• _Problem_:
Copy out exactly the lines from the start of the data to the line containing "scene.camera = cam". Include both.

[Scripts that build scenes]
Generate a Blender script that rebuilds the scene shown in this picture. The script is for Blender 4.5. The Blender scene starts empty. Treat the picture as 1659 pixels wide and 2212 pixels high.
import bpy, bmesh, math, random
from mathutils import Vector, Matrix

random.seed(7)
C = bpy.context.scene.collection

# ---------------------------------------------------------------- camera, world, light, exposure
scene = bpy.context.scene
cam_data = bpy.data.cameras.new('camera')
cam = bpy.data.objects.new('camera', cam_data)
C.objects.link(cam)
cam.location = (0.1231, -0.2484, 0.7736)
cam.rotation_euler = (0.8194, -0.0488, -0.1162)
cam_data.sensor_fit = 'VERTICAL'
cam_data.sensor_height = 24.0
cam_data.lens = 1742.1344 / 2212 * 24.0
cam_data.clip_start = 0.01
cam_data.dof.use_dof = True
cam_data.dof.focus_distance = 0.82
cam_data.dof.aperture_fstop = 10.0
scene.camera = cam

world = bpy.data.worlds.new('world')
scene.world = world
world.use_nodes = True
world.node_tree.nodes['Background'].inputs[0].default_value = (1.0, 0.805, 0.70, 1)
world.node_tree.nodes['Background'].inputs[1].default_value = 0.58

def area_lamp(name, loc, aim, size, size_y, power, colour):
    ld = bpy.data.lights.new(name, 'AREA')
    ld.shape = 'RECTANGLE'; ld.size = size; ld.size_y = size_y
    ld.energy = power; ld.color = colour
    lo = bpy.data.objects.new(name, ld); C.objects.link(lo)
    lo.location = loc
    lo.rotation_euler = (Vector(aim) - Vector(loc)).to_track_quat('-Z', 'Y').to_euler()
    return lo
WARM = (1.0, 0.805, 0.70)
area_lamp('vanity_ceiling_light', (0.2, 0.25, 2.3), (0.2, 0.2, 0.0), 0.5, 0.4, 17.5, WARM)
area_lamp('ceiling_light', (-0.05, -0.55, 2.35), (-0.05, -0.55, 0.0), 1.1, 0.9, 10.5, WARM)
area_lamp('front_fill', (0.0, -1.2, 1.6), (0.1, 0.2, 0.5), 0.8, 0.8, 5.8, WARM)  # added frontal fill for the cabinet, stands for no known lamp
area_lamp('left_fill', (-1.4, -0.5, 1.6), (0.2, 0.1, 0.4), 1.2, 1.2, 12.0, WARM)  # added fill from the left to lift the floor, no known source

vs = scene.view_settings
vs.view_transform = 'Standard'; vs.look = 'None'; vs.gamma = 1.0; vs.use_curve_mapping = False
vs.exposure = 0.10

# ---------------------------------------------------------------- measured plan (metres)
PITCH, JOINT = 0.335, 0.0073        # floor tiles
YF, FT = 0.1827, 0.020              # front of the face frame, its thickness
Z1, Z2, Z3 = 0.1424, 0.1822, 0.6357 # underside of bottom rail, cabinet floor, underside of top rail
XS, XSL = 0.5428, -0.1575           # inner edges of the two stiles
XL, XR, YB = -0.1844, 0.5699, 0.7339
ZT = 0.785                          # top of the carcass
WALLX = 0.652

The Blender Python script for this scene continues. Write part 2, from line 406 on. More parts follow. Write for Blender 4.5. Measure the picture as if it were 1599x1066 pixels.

• _Final answer_:
Generate a Blender script that rebuilds the scene shown in this picture. The script is for Blender 4.5. The Blender scene starts empty. Treat the picture as 1659 pixels wide and 2212 pixels high.
import bpy, bmesh, math, random
from mathutils import Vector, Matrix

random.seed(7)
C = bpy.context.scene.collection

# ---------------------------------------------------------------- camera, world, light, exposure
scene = bpy.context.scene
cam_data = bpy.data.cameras.new('camera')
cam = bpy.data.objects.new('camera', cam_data)
C.objects.link(cam)
cam.location = (0.1231, -0.2484, 0.7736)
cam.rotation_euler = (0.8194, -0.0488, -0.1162)
cam_data.sensor_fit = 'VERTICAL'
cam_data.sensor_height = 24.0
cam_data.lens = 1742.1344 / 2212 * 24.0
cam_data.clip_start = 0.01
cam_data.dof.use_dof = True
cam_data.dof.focus_distance = 0.82
cam_data.dof.aperture_fstop = 10.0
scene.camera = cam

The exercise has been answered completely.